Saturday, June 28, 2014

9/11


How do you write a recap of 2001 without answering the question, "Where were you on 9/11?"  It's become the next generation's "Where were you when you heard about the Kennedy assassination?"  In his case, he was boarding a school bus after a day in the Third Grade (the latter question) and on the fourth day of a week-long Zen meditation retreat (the former question).   What he was doing at a week-long Zen meditation retreat needs a little explaining.

While he was dead in 1999 and 2000, he had thrown himself into his work and by the end of that second year he had not used a single day of his annual vacation time (dead men don't take vacations).  Management denied his request to let the time roll over into the next year and basically ordered him to go home and take most of the month of December off and to not ever let that much time accrue again, and he suddenly found himself home alone with nothing to do and nowhere to go for an almost month-long holiday "stay-cation."

On one of the very first days of this poorly planned time off, his computer broke down and he could not access the internet.  He couldn't imagine facing a month home alone without an internet connection (how would he download music?), so he went off to a Barnes & Noble to find a how-to book on computer troubleshooting.

While he was there, among the "For Dummies" series of books (Automobile Maintenance for Dummies, German Language for Dummies, Computer Troubleshooting for Dummies, etc.), he noticed a book titled Zen Buddhism for Dummies.   He had always been interested in the topic, and had taken an elective course in Eastern Religions while in college and had read Zen and the Art of Motorcycle Maintenance and some Alan Watts back in the 70s.  He bought the book along with some other light reading for his time off, and eventually restored his internet connection and spent the rest of the holiday month at home reading and downloading music.

He didn't find the Zen Buddhism for Dummies book to be particularly informative, but it did spark his curiosity enough for him to search the web, now that he was back on line, for local Zen resources in Atlanta and by the beginning of 2001, he found himself formally pursuing a study of Zen as a student under the guidance of a recognized Zen teacher.  Like many neophytes, he initially pursued the study with a newcomer's zeal and diligence, and by September 2001 he had already participated in one previous week-long retreat and several weekend retreats.  Management was glad to see him using up rather than hoarding his vacation time.

On the morning of the fourth day of the second retreat, an announcement was made of the September 11 attacks, and many of the retreat participants chose to leave to be home with their families.  He chose to stay, and for the next several days was blissfully unaware of the angry rhetoric apparently spewed over the radio and television.  He hadn't watched the video clip of that plane flying into the building over and over and over again, and by the end of the week, his heart wasn't filled with hatred and rage against the "enemy."


Leaving the retreat was a surreal experience.

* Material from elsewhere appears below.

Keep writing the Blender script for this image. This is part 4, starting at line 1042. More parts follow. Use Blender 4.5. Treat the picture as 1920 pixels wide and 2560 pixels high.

Even though the retreat was held locally, the America he came back home to was much angrier and more intolerant and more militant than the America he had left.  His friends and co-workers had seemingly transformed over the course of the week he was away into rip-snorting, mouth-breathing, Islamophobic neocons, but in his own heart, he felt not hatred but compassion and sorrow for the delusion and ignorance of the hijackers, and could find few others with any sympathy or tolerance for his point of view.  America was getting itself ready to go bomb themselves some Muslims, and he couldn't have been more opposed to that action.

One way that he inoculated himself from the hatred and anger around him was by immersing himself in Arabic art and music.  Listen to another man's music and you'll understand something of his heart and soul, he reasoned, and William S. Burroughs once wrote that Arabic music seemed to work on "hashish time," evolving without discernable beginnings as it weaves and drifts endlessly through the air. With the seemingly limitless resources of the internet at his fingertips, he started downloading and listening to Near and Middle Eastern musicians such as Nusrat Fateh Ali Khan, DJ Cheb i Sabbah, and Natacha Atlas.  





Probably one of the most interesting and provocative of the lot was the prolific Bryn Jones, who recorded under the name Muslimgauze.  His first reaction to hearing this music was wanting to check that the recording wasn't damaged - was it really supposed to sound like that? Maybe a speaker wire was loose? The sound was fuzzy and static-laden, a lo-fi soundscape with sudden drops and rebounds in volume. Album and song titles (e.g., Hebron Massacre, The Rape of Palestine, and Vote Hezbollah) were intentionally provocative and confrontational.  "The political facts of Palestine, Afghanistan and Iran influence the music of Muslimgauze," he declared on the back cover of one album.  Jones passed away in 1999 and never lived to see the events of 9/11 or their aftermath.



So that's what he was quite deliberately listening to back in 2001.  It wasn't popular then (or now) but it kept the hatred at bay.  He still feels that his positions then were correct and that history is proving that the wars were enormous errors of historical proportions.  But at the very least, he was no longer dead - he had reincarnated into a pro-tolerance, anti-war, pacifistic Zen Buddhist.